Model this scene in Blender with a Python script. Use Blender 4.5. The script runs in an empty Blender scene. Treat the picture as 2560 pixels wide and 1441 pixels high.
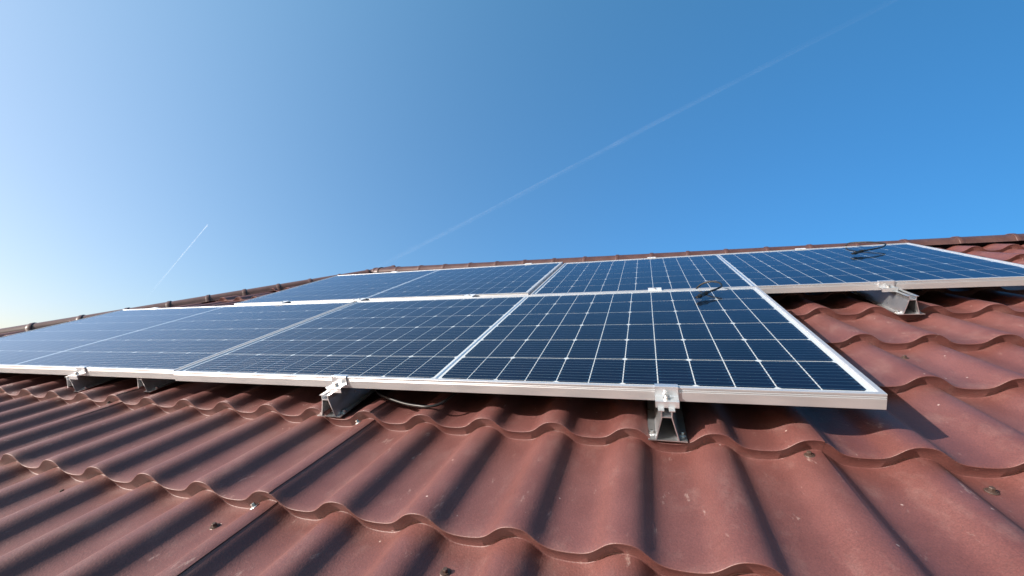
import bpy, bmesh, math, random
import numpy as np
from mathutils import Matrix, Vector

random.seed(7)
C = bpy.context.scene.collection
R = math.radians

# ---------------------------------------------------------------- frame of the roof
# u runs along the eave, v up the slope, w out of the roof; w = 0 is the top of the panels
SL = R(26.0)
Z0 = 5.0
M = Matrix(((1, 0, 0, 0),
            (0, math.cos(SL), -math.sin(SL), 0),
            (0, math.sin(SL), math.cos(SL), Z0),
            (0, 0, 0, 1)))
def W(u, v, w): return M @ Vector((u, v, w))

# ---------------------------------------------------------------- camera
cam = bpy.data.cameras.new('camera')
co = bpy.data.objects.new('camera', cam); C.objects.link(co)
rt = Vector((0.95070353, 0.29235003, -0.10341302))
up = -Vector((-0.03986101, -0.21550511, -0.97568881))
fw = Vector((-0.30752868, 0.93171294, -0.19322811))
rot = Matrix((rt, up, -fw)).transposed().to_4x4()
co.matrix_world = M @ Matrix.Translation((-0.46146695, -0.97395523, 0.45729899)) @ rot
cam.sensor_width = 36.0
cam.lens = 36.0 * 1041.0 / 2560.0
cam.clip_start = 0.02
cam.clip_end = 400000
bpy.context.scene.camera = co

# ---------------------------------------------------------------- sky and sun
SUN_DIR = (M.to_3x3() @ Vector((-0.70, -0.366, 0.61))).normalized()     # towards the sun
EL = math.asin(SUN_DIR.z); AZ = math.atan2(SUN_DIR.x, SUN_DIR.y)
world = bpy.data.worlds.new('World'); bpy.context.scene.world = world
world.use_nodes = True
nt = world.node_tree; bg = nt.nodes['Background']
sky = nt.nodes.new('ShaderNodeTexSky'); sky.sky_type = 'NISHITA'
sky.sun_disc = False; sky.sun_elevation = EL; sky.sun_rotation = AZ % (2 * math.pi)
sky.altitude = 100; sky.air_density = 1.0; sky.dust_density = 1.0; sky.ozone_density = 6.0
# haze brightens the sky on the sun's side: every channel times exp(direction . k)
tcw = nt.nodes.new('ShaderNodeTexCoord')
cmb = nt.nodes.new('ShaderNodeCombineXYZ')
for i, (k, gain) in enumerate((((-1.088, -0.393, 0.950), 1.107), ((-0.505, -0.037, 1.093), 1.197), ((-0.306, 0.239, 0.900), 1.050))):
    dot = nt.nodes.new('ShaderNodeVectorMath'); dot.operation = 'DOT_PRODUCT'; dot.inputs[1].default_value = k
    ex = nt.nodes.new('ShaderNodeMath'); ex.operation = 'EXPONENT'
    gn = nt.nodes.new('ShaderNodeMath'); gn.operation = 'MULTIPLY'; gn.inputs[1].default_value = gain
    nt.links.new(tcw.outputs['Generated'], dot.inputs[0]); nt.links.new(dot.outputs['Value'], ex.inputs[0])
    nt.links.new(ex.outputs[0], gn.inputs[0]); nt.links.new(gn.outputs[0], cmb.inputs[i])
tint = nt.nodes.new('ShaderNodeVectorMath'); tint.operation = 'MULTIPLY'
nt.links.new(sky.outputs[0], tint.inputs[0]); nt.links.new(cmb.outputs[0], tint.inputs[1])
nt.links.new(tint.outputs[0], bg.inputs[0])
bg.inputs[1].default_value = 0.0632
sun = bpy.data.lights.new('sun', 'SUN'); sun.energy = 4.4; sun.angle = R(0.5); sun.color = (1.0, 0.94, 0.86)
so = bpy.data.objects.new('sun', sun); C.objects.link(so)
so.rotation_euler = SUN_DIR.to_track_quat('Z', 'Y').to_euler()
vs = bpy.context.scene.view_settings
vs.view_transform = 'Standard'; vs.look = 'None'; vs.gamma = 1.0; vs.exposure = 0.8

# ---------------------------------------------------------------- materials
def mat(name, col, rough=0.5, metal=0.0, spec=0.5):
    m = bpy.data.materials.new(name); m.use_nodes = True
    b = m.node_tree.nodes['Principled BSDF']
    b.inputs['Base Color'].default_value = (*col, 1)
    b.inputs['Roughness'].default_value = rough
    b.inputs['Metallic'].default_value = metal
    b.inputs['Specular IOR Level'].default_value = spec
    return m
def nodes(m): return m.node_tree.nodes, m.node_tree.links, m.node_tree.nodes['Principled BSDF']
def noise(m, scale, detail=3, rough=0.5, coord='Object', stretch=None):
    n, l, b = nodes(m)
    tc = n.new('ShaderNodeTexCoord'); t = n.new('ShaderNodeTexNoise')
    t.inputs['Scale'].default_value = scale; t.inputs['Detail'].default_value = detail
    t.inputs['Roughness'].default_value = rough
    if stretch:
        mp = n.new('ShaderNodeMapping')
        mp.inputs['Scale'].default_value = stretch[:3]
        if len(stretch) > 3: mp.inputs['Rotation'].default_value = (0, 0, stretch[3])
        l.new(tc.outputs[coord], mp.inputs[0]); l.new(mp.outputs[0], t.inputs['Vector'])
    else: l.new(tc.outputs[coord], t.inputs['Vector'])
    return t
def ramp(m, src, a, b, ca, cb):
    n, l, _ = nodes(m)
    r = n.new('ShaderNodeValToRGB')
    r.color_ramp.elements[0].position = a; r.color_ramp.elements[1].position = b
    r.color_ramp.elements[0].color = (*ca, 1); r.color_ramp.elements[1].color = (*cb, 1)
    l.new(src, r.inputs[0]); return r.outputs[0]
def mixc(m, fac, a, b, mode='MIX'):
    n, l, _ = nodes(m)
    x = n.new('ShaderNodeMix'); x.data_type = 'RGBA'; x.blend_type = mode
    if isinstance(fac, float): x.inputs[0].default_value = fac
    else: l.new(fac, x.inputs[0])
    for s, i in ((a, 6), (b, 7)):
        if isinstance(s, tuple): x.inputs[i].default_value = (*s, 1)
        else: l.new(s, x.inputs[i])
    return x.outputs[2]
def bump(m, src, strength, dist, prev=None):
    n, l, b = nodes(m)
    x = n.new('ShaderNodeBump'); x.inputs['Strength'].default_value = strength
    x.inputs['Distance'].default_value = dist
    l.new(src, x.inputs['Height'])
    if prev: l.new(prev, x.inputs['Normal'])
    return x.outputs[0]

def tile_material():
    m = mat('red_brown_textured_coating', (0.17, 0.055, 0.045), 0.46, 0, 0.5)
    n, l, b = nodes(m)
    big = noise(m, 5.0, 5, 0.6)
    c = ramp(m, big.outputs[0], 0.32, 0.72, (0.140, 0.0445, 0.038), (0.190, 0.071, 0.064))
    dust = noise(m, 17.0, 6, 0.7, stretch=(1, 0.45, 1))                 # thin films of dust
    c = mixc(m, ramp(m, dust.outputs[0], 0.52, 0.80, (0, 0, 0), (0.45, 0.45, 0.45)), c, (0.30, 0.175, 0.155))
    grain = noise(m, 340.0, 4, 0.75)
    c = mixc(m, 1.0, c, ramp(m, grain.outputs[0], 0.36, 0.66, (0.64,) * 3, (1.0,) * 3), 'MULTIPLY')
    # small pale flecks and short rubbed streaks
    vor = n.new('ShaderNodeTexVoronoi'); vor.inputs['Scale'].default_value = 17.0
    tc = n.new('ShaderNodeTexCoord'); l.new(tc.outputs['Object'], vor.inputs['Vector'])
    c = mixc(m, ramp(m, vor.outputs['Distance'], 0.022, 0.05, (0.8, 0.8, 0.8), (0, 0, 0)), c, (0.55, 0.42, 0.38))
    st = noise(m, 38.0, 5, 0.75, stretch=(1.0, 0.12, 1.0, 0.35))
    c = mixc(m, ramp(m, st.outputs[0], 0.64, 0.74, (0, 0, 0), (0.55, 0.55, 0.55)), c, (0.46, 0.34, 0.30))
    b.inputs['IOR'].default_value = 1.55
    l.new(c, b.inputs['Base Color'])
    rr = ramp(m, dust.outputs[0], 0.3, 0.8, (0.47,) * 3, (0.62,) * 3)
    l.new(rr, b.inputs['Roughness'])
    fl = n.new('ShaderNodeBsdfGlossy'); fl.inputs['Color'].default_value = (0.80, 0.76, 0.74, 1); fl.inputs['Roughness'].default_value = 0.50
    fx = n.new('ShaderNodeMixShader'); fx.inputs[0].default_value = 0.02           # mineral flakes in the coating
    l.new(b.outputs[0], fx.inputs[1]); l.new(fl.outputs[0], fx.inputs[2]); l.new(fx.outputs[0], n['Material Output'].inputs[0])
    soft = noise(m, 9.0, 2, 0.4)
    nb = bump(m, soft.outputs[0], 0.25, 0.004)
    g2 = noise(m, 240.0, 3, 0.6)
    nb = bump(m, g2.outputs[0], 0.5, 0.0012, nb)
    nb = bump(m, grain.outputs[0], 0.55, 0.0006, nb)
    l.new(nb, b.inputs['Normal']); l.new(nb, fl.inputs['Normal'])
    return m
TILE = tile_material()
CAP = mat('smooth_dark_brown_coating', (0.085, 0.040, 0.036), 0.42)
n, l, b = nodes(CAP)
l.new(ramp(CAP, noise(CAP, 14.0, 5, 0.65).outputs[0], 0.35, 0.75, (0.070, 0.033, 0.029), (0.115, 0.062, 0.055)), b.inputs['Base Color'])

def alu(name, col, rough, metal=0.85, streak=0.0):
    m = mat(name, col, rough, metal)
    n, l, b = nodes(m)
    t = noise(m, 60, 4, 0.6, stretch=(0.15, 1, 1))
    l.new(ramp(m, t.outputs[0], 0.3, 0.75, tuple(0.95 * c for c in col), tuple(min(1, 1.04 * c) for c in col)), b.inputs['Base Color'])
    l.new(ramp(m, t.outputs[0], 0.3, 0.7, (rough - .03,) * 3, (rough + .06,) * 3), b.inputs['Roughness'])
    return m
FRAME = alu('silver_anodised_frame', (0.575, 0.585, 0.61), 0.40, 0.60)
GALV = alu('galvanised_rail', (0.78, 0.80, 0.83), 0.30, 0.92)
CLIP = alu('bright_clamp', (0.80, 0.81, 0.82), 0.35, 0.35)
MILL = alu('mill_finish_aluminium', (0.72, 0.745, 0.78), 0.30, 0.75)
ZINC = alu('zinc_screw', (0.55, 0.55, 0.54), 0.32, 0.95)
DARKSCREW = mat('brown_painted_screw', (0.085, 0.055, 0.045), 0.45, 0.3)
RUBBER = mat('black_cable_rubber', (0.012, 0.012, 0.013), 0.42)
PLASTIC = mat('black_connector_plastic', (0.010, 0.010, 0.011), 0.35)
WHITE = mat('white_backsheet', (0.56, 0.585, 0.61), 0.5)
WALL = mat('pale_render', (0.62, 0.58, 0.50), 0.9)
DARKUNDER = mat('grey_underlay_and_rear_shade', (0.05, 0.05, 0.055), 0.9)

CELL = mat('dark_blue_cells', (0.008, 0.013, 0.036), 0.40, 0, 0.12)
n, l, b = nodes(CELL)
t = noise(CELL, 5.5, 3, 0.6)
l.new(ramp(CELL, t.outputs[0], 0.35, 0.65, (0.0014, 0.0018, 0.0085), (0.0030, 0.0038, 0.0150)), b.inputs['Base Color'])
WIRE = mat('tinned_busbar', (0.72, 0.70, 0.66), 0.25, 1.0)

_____

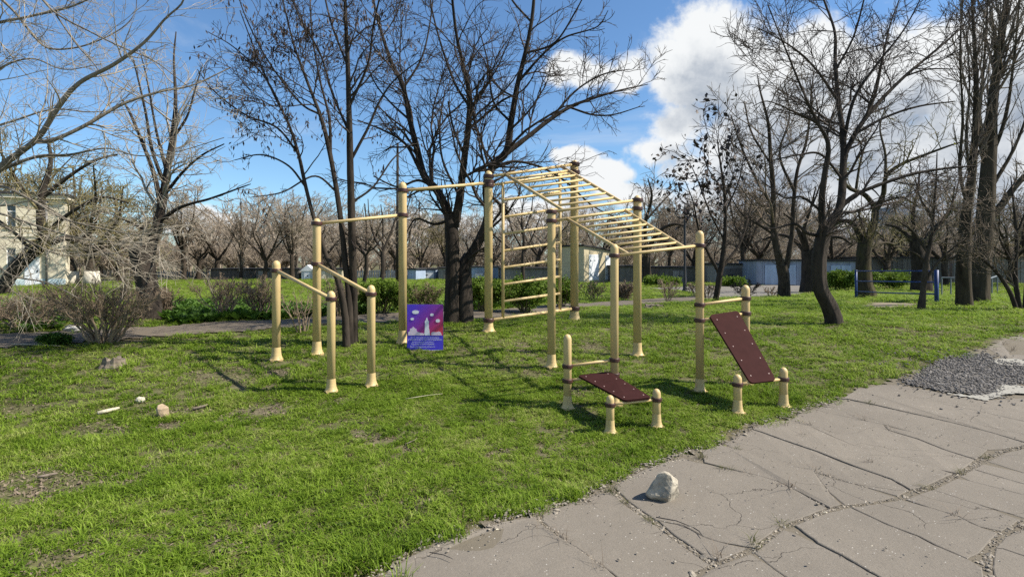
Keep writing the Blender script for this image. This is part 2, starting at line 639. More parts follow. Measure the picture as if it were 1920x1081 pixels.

_____

*TASK INSTRUCTIONS*. Skip all pictures. Retype exactly the span whose first line is the one with "Model this scene" and whose last line is the one with "bpy.context.scene.camera = co".

*CORRECT RESPONSE*.
Model this scene in Blender with a Python script. Use Blender 4.5. The script runs in an empty Blender scene. Treat the picture as 2560 pixels wide and 1441 pixels high.
import bpy, bmesh, math, random
import numpy as np
from mathutils import Matrix, Vector

random.seed(7)
C = bpy.context.scene.collection
R = math.radians

# ---------------------------------------------------------------- frame of the roof
# u runs along the eave, v up the slope, w out of the roof; w = 0 is the top of the panels
SL = R(26.0)
Z0 = 5.0
M = Matrix(((1, 0, 0, 0),
            (0, math.cos(SL), -math.sin(SL), 0),
            (0, math.sin(SL), math.cos(SL), Z0),
            (0, 0, 0, 1)))
def W(u, v, w): return M @ Vector((u, v, w))

# ---------------------------------------------------------------- camera
cam = bpy.data.cameras.new('camera')
co = bpy.data.objects.new('camera', cam); C.objects.link(co)
rt = Vector((0.95070353, 0.29235003, -0.10341302))
up = -Vector((-0.03986101, -0.21550511, -0.97568881))
fw = Vector((-0.30752868, 0.93171294, -0.19322811))
rot = Matrix((rt, up, -fw)).transposed().to_4x4()
co.matrix_world = M @ Matrix.Translation((-0.46146695, -0.97395523, 0.45729899)) @ rot
cam.sensor_width = 36.0
cam.lens = 36.0 * 1041.0 / 2560.0
cam.clip_start = 0.02
cam.clip_end = 400000
bpy.context.scene.camera = co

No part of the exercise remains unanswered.